Work required: Starting at the first line of the data below, retype every line up to and including the one containing "rafter(5.455, 5.530, lambda".

Entries supplied:
___

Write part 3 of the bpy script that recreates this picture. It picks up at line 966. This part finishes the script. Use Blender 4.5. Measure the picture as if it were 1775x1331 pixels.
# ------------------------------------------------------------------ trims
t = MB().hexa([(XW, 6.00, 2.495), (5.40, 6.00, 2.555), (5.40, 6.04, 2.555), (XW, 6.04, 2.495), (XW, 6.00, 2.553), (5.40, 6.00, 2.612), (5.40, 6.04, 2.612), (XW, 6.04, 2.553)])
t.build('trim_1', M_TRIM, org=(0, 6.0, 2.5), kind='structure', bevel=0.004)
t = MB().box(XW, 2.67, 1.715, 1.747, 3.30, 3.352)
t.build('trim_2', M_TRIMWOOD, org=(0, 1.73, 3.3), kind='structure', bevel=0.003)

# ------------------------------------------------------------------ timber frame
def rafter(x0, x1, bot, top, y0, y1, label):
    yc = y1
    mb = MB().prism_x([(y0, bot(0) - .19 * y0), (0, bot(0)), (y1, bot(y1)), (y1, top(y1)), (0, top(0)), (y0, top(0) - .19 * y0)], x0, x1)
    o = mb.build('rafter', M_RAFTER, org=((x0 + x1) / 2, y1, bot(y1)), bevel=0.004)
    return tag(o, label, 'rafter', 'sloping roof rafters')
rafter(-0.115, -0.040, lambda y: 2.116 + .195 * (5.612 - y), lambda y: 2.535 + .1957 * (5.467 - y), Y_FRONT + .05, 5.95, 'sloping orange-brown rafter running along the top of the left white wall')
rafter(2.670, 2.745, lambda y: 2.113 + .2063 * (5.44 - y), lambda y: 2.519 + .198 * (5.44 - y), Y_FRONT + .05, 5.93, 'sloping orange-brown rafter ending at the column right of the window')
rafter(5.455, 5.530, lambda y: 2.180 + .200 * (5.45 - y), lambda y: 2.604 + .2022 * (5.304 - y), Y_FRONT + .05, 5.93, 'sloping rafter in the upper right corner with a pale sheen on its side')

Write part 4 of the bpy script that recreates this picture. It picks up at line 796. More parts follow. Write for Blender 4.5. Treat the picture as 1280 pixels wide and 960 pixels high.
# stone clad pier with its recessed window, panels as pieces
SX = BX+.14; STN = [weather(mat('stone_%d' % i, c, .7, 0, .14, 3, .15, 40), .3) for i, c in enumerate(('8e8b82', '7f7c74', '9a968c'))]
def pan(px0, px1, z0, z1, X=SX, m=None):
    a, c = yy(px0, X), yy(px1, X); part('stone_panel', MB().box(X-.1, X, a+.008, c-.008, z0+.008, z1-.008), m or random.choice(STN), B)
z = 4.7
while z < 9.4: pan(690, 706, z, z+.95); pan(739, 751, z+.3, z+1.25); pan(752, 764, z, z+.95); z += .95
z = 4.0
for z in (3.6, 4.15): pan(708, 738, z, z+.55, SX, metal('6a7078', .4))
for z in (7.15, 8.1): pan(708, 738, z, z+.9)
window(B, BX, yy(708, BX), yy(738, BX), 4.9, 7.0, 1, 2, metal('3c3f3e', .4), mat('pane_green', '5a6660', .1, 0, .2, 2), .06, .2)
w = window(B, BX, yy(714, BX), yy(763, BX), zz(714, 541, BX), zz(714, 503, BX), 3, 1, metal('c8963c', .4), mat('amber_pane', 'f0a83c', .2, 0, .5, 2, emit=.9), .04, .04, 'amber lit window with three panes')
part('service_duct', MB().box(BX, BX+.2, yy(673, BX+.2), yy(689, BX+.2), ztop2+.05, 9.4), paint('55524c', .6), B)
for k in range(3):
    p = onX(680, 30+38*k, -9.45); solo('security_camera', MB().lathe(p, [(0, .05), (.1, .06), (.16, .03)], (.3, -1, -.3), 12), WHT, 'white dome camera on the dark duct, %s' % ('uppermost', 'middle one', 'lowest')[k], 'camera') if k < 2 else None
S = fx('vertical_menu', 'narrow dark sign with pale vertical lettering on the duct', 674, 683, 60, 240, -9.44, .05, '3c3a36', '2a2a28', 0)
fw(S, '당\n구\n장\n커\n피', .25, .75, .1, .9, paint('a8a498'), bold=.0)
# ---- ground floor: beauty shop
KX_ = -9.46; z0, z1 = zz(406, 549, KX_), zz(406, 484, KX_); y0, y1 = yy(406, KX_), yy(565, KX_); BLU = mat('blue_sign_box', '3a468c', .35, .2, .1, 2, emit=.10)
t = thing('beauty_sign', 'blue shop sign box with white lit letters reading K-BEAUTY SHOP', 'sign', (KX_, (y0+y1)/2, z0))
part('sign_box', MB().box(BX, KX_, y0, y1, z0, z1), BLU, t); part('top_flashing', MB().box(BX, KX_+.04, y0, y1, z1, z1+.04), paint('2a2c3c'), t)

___

Result of this exercise:
Write part 3 of the bpy script that recreates this picture. It picks up at line 966. This part finishes the script. Use Blender 4.5. Measure the picture as if it were 1775x1331 pixels.
# ------------------------------------------------------------------ trims
t = MB().hexa([(XW, 6.00, 2.495), (5.40, 6.00, 2.555), (5.40, 6.04, 2.555), (XW, 6.04, 2.495), (XW, 6.00, 2.553), (5.40, 6.00, 2.612), (5.40, 6.04, 2.612), (XW, 6.04, 2.553)])
t.build('trim_1', M_TRIM, org=(0, 6.0, 2.5), kind='structure', bevel=0.004)
t = MB().box(XW, 2.67, 1.715, 1.747, 3.30, 3.352)
t.build('trim_2', M_TRIMWOOD, org=(0, 1.73, 3.3), kind='structure', bevel=0.003)

# ------------------------------------------------------------------ timber frame
def rafter(x0, x1, bot, top, y0, y1, label):
    yc = y1
    mb = MB().prism_x([(y0, bot(0) - .19 * y0), (0, bot(0)), (y1, bot(y1)), (y1, top(y1)), (0, top(0)), (y0, top(0) - .19 * y0)], x0, x1)
    o = mb.build('rafter', M_RAFTER, org=((x0 + x1) / 2, y1, bot(y1)), bevel=0.004)
    return tag(o, label, 'rafter', 'sloping roof rafters')
rafter(-0.115, -0.040, lambda y: 2.116 + .195 * (5.612 - y), lambda y: 2.535 + .1957 * (5.467 - y), Y_FRONT + .05, 5.95, 'sloping orange-brown rafter running along the top of the left white wall')
rafter(2.670, 2.745, lambda y: 2.113 + .2063 * (5.44 - y), lambda y: 2.519 + .198 * (5.44 - y), Y_FRONT + .05, 5.93, 'sloping orange-brown rafter ending at the column right of the window')
rafter(5.455, 5.530, lambda y: 2.180 + .200 * (5.45 - y), lambda y: 2.604 + .2022 * (5.304 - y), Y_FRONT + .05, 5.93, 'sloping rafter in the upper right corner with a pale sheen on its side')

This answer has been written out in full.